Can anyone from the optisystem team answer the first part.
Graph of wavelength versus BER
Can someone from the optisystem team have a look at this please?
How did you view the output as log of BER and frequency? Used the report function
But I checked the component results of BER analyzer and I saw the min Log BER as -86.041. I am not sure whether it is right or not. Just giving an idea. (After you run the simulation did you check the BER for each sweep, not just the last one)?
Graph attached
Simulation is attached
Thanks for that, I presume you mean the power combiner on page 1293
Sorry
Simulation
Result graph
Under ideal circumstances Laser 1470 would arrive at power meter 1 with a power of -10dBm. Laser 1490 would arrive at power meter 2 with a power of -10dBm.
The picture “Result” shows the power measured at power meter 2. You will see that the lowest power on this graph is -10dBm. This is the expected power from the 1490 laser. In addition to this there is a gaussian shaped bulge. This is an unwanted leakage of power from the 1470nm laser as its wavelength is swept over a range. I would expect this result and have confirmed it elsewhere.
The unexpected result is the spike of optical power to the right of the gaussian shaped bulge.
The reason I am building this model is that CWDM lasers are expected to drift in wavelength domain.

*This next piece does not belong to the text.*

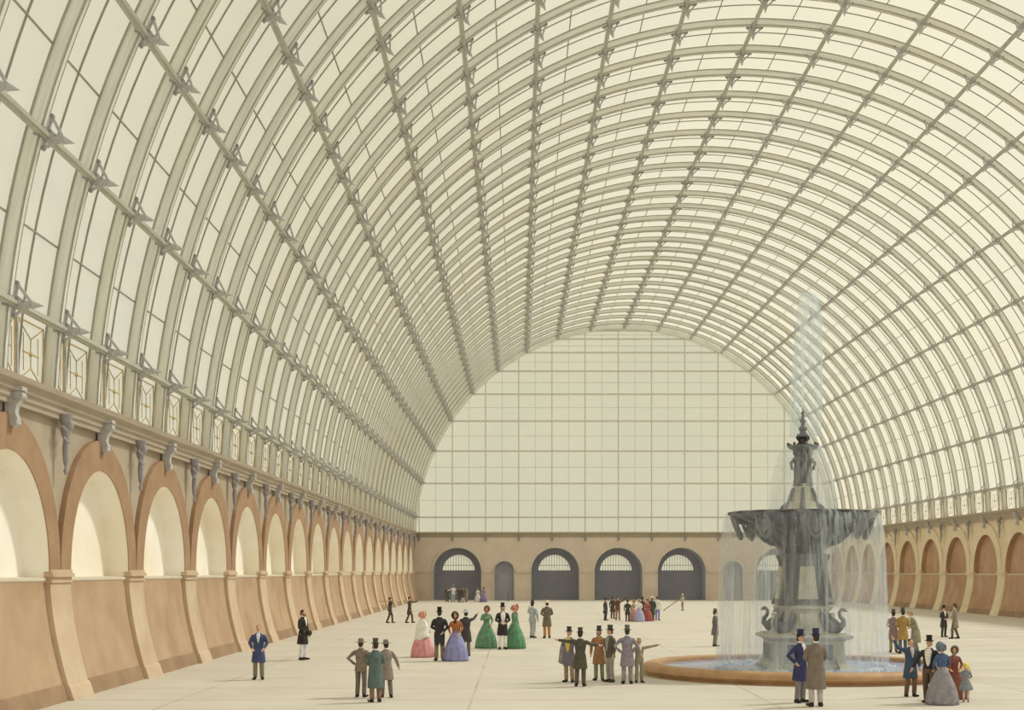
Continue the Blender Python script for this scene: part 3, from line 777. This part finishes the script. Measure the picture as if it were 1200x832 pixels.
def person(px, py, ptop, face, label, coat='frock', cc='333333', tc='555555', hat='top', hc='222222', hair='3a2c22', arms=('down', 'down'),
           stride=0, lean=0, group=None, shirt='e8e4dc', female=False, skirt='888888', shawl=None, child=False, grown=1.0, near=True, whiskers=False, vest=None, turn=0):
    x, Y = at(px, py)
    Hpx = (py-ptop)*Y/FOC
    base = {'top': 1.87, 'wide': 1.83, 'cap': 1.79, None: 1.75, 'bonnet': 1.79}[hat]
    s = Hpx/base
    root = empty('child' if child else 'person', (x, Y, 0), face)
    root.scale = (s, s, s)
    tag(root, label, 'person', group or 'visitors standing about the hall')
    px_m = FOC*s/Y
    vox = .011 if px_m > 34 else (.014 if px_m > 22 else .022)
    def T(p):           # bend the upper body forward and turn the head later
        x_, y_, z_ = p
        if z_ > .95: 
            d = z_-.95; y_ = y_-d*math.sin(lean); z_ = .95+d*math.cos(lean)
        return (x_, y_, z_)
    def bent(mb): mb.v = [T(v) for v in mb.v]; return mb
    hip = .10; knee = .50; ank = .09
    def leg(sd):
        st = stride*sd
        return [(sd*.095, 0, .93), (sd*.105, -.02-st*.5-(.03 if stride else 0), knee), (sd*.11, st*-.9+.02, ank)]
    # ---------------- body: one continuous surface
    m = MB()
    def ring(rx, ry, z, cy=0, n=14, p=1.0): return [(rx*cos(2*PI*j/n), cy+ry*sin(2*PI*j/n), z) for j in range(n)]
    m.loft([ring(.09, .08, .84), ring(.15, .10, .90), ring(.155, .105, .98), ring(.125, .09, 1.10), ring(.15, .10, 1.25), ring(.15, .095, 1.35), ring(.09, .07, 1.42), ring(.055, .055, 1.48), ring(.05, .052, 1.56, -.005)])
    hx, hz = 0, 1.635
    m.ell((0, -.012, hz+.02), (.073, .092, .098), 16, 12)
    m.ell((0, -.035, hz-.045), (.052, .058, .06), 12, 8)                                     # jaw
    m.tube([(0, -.10, hz+.015), (0, -.122, hz-.018)], [.010, .016], 8)                         # nose
    for q in (-1, 1):
        m.ell((q*.075, .0, hz), (.012, .02, .03), 8, 6)                                        # ears
    for q, pose in ((-1, arms[0]), (1, arms[1])):
        sh, el, wr = arm_pts(q, pose, female)
        m.tube([(q*.10, 0, 1.38), (sh[0]*.93, 0, 1.385), el, wr], [.045, .040, .038, .027], 10)
        d = (Vector(wr)-Vector(el)).normalized(); pc = Vector(wr)+d*.055
        if near:
            sd = d.cross(Vector((0, 0, 1))) if abs(d.z) < .8 else Vector((0, 1, 0))
            sd.normalize(); nrm = d.cross(sd)
            m.tube([Vector(wr), pc+d*.02], [.03, .034], 8)
            m.tube([pc-d*.03+sd*.02, pc-sd*.0+sd*.045, pc+sd*.055+d*.035], [.014, .013, .012], 6)      # thumb
            for k in range(4):
                o_ = sd*(.026-.0175*k); L = (.062, .072, .068, .052)[k]
                m.tube([pc+d*.02+o_, pc+d*(.03+L*.5)+o_*1.1, pc+d*(.03+L*.85)+o_*1.15+nrm*.022*q], [.012, .0115, .0105], 6)
        else:
            m.ell(pc, (.035, .035, .05), 8, 6)
    if not female or child:
        for q in (-1, 1):
            a, b, c = leg(q); m.tube([a, b, c], [.085, .055, .036], 10)
            m.tube([(c[0], c[1]+.02, .045), (c[0]*1.08, c[1]-.11, .038)], [.032, .024], 8)
    else:
        for q in (-1, 1):
            m.tube([(q*.09, 0, .93), (q*.09, 0, .5), (q*.09, 0, .09)], [.085, .055, .042], 8)
            m.tube([(q*.09, .03, .045), (q*.09, -.12, .035)], [.04, .03], 8)
    bent(m)
    me = remeshed(m, vox, [SKIN, EYE_M, LIP], 'body', 2)
    if near:
        f = MB()
        for q in (-1, 1): f.ell((q*.028, -.094, hz+.022), (.011, .010, .008), 8, 6, mi=1)
        f.ell((0, -.098, hz-.052), (.022, .010, .006), 8, 6, mi=2)
        bent(f)
        bm = bmesh.new(); bm.from_mesh(me)
        vs = [bm.verts.new(v) for v in f.v]
        for q, mi in zip(f.f, f.m):
            fc = bm.faces.new([vs[i] for i in q]); fc.material_index = mi; fc.smooth = True
        bm.to_mesh(me); bm.free()
    put('body', me, root)
    # ---------------- trousers, shoes
    if not female:
        m = MB()
        m.loft([ring(.12, .10, .80), ring(.165, .12, .88), ring(.165, .118, .98), ring(.145, .105, 1.06)])
        for q in (-1, 1):
            a, b, c = leg(q); m.tube([(q*.085, 0, .90), a, b, (c[0], c[1], .10)], [.10, .098, .076, .068], 12, None, False)
        put('trousers', remeshed(m, max(vox, .013), [cloth(tc)], 'trousers', 2), root)
        for q in (-1, 1):
            c = leg(q)[2]; m = MB()
            m.loft([[(c[0]*(1+.1*k)+w_*cos(2*PI*j/10), c[1]+yy+(.0), .045+h_*sin(2*PI*j/10)) for j in range(10)] for k, (w_, yy, h_) in enumerate(((.035, .075, .035), (.05, .04, .044), (.052, -.06, .042), (.058, -.13, .036), (.045, -.18, .03), (.02, -.20, .02)))])
            m.ell((c[0], c[1]+.0, .085), (.052, .062, .06), 10, 7)
            m.build('shoe', cloth('2b2624'), root, smooth='all')
    # ---------------- coat or bodice
    m = MB()
    if female:
        bent_rings = [ring(.135, .10, 1.02), ring(.125, .095, 1.08), ring(.15, .125, 1.22, -.015), ring(.175, .13, 1.32, -.01), ring(.165, .105, 1.41), ring(.075, .07, 1.485)]
    elif coat == 'frock':
        bent_rings = [ring(.235, .19, .56, .01), ring(.215, .17, .75, .01), ring(.185, .135, .98), ring(.155, .115, 1.09), ring(.185, .135, 1.28), ring(.19, .125, 1.38), ring(.13, .095, 1.455), ring(.078, .072, 1.52)]
    elif coat == 'long':
        bent_rings = [ring(.25, .21, .42, .01), ring(.235, .19, .7, .01), ring(.205, .155, .98), ring(.19, .135, 1.10), ring(.19, .14, 1.28), ring(.19, .13, 1.38), ring(.13, .095, 1.455), ring(.08, .075, 1.52)]
    elif coat == 'tail':
        bent_rings = [ring(.185, .13, .94), ring(.152, .112, 1.06), ring(.185, .13, 1.28), ring(.19, .125, 1.38), ring(.13, .095, 1.455), ring(.078, .072, 1.52)]
    else:
        bent_rings = [ring(.205, .155, .80, .01), ring(.19, .14, .95), ring(.158, .115, 1.08), ring(.185, .135, 1.28), ring(.19, .125, 1.38), ring(.13, .095, 1.455), ring(.078, .072, 1.52)]
    m.loft(bent_rings)
    if coat == 'tail' and not female:
        for q in (-1, 1):
            m.loft([[(q*.085+w_*cos(2*PI*j/10), cy+.035*sin(2*PI*j/10), z) for j in range(10)] for w_, cy, z in ((.10, .06, 1.02), (.105, .12, .9), (.10, .15, .72), (.07, .16, .55))])
    for q, pose in ((-1, arms[0]), (1, arms[1])):
        sh, el, wr = arm_pts(q, pose, female)
        k = .82 if female else 1
        m.tube([(q*.10, 0, 1.405), (sh[0]*.93, 0, 1.395), Vector(sh).lerp(Vector(el), .3)-Vector((0, 0, .015)), el, Vector(el).lerp(Vector(wr), .96)], [.055*k, .072*k, .066*k, .056*k, .046*k], 12, None, True)
    bent(m)
    nm = 'bodice' if female else 'coat'
    put(nm, remeshed(m, max(vox, .013), [cloth(cc)], nm, 3), root)
    if near and not female:          # shirt front, collar and lapels lie on the chest
        def chest(xx, z, off):
            rr = [(1.0, .18, .135), (1.09, .16, .118), (1.28, .187, .137), (1.38, .192, .127), (1.455, .13, .097), (1.52, .078, .074)]
            for (za, ax, ay), (zb, bx, by) in zip(rr, rr[1:]):
                if z <= zb: break
            t = (z-za)/(zb-za); rx = ax+(bx-ax)*t; ry = ay+(by-ay)*t
            return (xx, -(ry)*math.sqrt(max(.02, 1-(xx/rx)**2))-off, z)
        m = MB(); rows = []
        vz = 1.02 if vest else 1.20
        for i in range(7):
            z = vz+(1.50-vz)*i/6; hw_ = .012+(.09 if vest else .06)*(i/6)**(.45 if vest else .8)
            if i == 6: hw_ = .05
            rows.append([chest(hw_*(j-2)/2, z, .008) for j in range(5)])
        for a, b in zip(rows, rows[1:]): m.add(a+b, [(j, j+1, j+6, j+5) for j in range(4)])
        bent(m); o = m.build('waistcoat' if vest else 'shirt_front', cloth(vest or shirt), root, smooth='all')
        md = o.modifiers.new('t', 'SOLIDIFY'); md.thickness = .012; md.offset = 1
        m = MB(); m.lathe([(.062, 1.49), (.066, 1.52), (.060, 1.56)], (0, -.004, 0), 16, cap=False); bent(m)
        o = m.build('collar', cloth(shirt), root, smooth='all'); md = o.modifiers.new('t', 'SOLIDIFY'); md.thickness = .008
    if near and not female and not child:
        for q, pose in ((-1, arms[0]), (1, arms[1])):
            sh, el, wr = arm_pts(q, pose); a = Vector(el).lerp(Vector(wr), .93); b = Vector(el).lerp(Vector(wr), 1.03)
            m = MB(); m.tube([a, b], .041, 10, None, False); bent(m); m.build('cuff', cloth(shirt), root, smooth=True)
    # ---------------- skirt
    if female:
        m = MB(); n = 56; rings = []
        H0 = 1.06
        for i in range(13):
            t = i/12; z = H0*(1-t)+.012*t; rr = .115+(.345 if not child else .18)*(math.sin(t*PI/2)**.85)
            if child: z = H0*(1-t)+.55*t
            rings.append([(rr*(1+.055*t*sin(11*a)+.025*t*sin(23*a+1))*cos(a), rr*.96*(1+.055*t*sin(11*a)+.025*t*sin(23*a+1))*sin(a), z) for a in [2*PI*j/n for j in range(n)]])
        m.loft(rings); m.build('skirt', cloth(skirt), root, smooth='all')
        if child:
            for q in (-1, 1):
                m = MB(); m.tube([(q*.1, 0, .6), (q*.1, 0, .1)], [.06, .05], 8, None, False); m.build('stocking', cloth('cfc6bb'), root, smooth='all')
                m = MB(); m.tube([(q*.1, .03, .045), (q*.1, -.13, .04)], [.045, .036], 8); m.build('shoe', cloth('2b2624'), root, smooth='all')
        if not child:
            m = MB(); m.lathe([(.13, 1.045), (.135, 1.06), (.13, 1.085)], n=24, sy=.8); m.build('sash', cloth(skirt), root, smooth='all')
    if shawl:
        m = MB(); n = 40; rings = []
        for i in range(9):
            t = i/8; z = 1.49-.72*t; rr = .08+.14*min(1, t*3)**.8+.12*t
            rings.append([(rr*(1+.03*t*sin(9*a))*cos(a), rr*.85*(1+.03*t*sin(9*a))*sin(a)+.02, z-(.14*t*max(0, sin(a)))) for a in [2*PI*j/n for j in range(n)]])
        m.loft(rings, cap=False); bent(m)
        o = m.build('shawl', cloth(shawl), root, smooth='all'); md = o.modifiers.new('t', 'SOLIDIFY'); md.thickness = .015
    # ---------------- hair and hat
    if hair:
        m = MB()
        m.ell((0, .012, hz+.052), (.083, .093, .080), 14, 10)
        m.ell((0, .045, hz-.01), (.075, .06, .075), 12, 8)
        if whiskers:
            for q in (-1, 1): m.tube([(q*.068, -.03, hz), (q*.06, -.06, hz-.05), (q*.03, -.085, hz-.09)], [.02, .022, .018], 8)
        if female: m.ell((0, .10, hz+.0), (.05, .05, .055), 10, 8)
        bent(m); put('hair', remeshed(m, max(vox, .012), [cloth(hair)], 'hair', 2), root)
    hm = MB(); zt = hz+.07
    if hat == 'top':
        hm.lathe([(.0785, zt-.005), (.085, zt), (.132, zt+.0), (.140, zt+.012), (.133, zt+.018), (.088, zt+.012), (.082, zt+.03), (.079, zt+.09), (.088, zt+.158), (.086, zt+.165), (.02, zt+.165)], (0, 0, 0), 24, sx=.95, sy=1.08)
        band = MB(); band.lathe([(.0835, zt+.015), (.0845, zt+.02), (.082, zt+.04), (.0805, zt+.04)], (0, 0, 0), 24, sx=.96, sy=1.09)
    elif hat == 'wide':
        hm.lathe([(.08, zt-.005), (.09, zt), (.17, zt-.01), (.175, zt+.003), (.092, zt+.014), (.088, zt+.05), (.082, zt+.10), (.06, zt+.12), (.01, zt+.122)], (0, 0, 0), 24, sx=.95, sy=1.08)
    elif hat == 'cap':
        hm.ell((0, .01, hz+.08), (.092, .105, .06), 14, 8); hm.ell((0, -.09, hz+.07), (.07, .06, .012), 12, 6)
    elif hat == 'bonnet':
        rings = []
        n = 24
        for (r_, yy) in ((.02, .15), (.07, .135), (.10, .09), (.112, .03), (.115, -.03), (.135, -.08), (.155, -.115)):
            rings.append([(r_*cos(a)*.92, yy+(.05 if sin(a) < -.2 else 0)*max(0, -sin(a)), hz+.03+r_*sin(a)*1.05) for a in [2*PI*j/n for j in range(n)]])
        hm.loft(rings, cap=False)
    if hm.v:
        if hat == 'bonnet':
            bent(hm); o = hm.build('bonnet', cloth(hc), root, smooth='all'); md = o.modifiers.new('t', 'SOLIDIFY'); md.thickness = .012
            if near and abs(face) < 2.2:
                f = MB()
                for k in range(9):
                    a = PI*(k/8); f.ell((.125*cos(a), -.05, hz+.03+.125*sin(a)), (.025, .025, .025), 8, 5)
                bent(f); f.build('bonnet_trim', cloth('e9d9cf'), o, smooth='all')
                f = MB(); f.tube([(-.06, -.06, hz-.06), (0, -.08, hz-.10), (.06, -.06, hz-.06)], .012, 6); f.tube([(0, -.085, hz-.10), (-.02, -.12, hz-.26)], [.015, .02], 6); f.tube([(0, -.085, hz-.10), (.03, -.12, hz-.24)], [.015, .02], 6)
                bent(f); f.build('ribbon', cloth(hc), o, smooth='all')
        else:
            bent(hm); o = hm.build('hat', cloth(hc), root, smooth=True)
            if hat == 'top' and near: bent(band); band.build('hat_band', cloth('1c1a1c'), o, smooth=True)
    return root, s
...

I know the drift in this case is excessive but I am trying to validate the model.
Thanks for your time.
The WDM mux and demux are band pass filters with a Gaussian response. As the CW laser has its wavelength changed some of the CW laser will leak through. The MUX and demux are not ideal.
Don’t mind the range I have swept over. This is just so I can see how the filters perform. In practice the lasers will only be drifting by a few nanometers.
Remember in CWDM systems the lasers are allowed drift from their central wavelength by plus of minus 6.5nm. I want to explore how this wavelength drift effects adjacent channels.
I had to attach the pictures separately.
Thank you for the reply Damian,
I am trying to model a CWDM system using typical values for transmitters/lasers from manufactures data sheet. Linewidth is typically specified in nanometers usually 20dB from the peak. I have yet to identify a data sheet for CWDM lasers that specifies the phase noise. How would you suggest I proceed?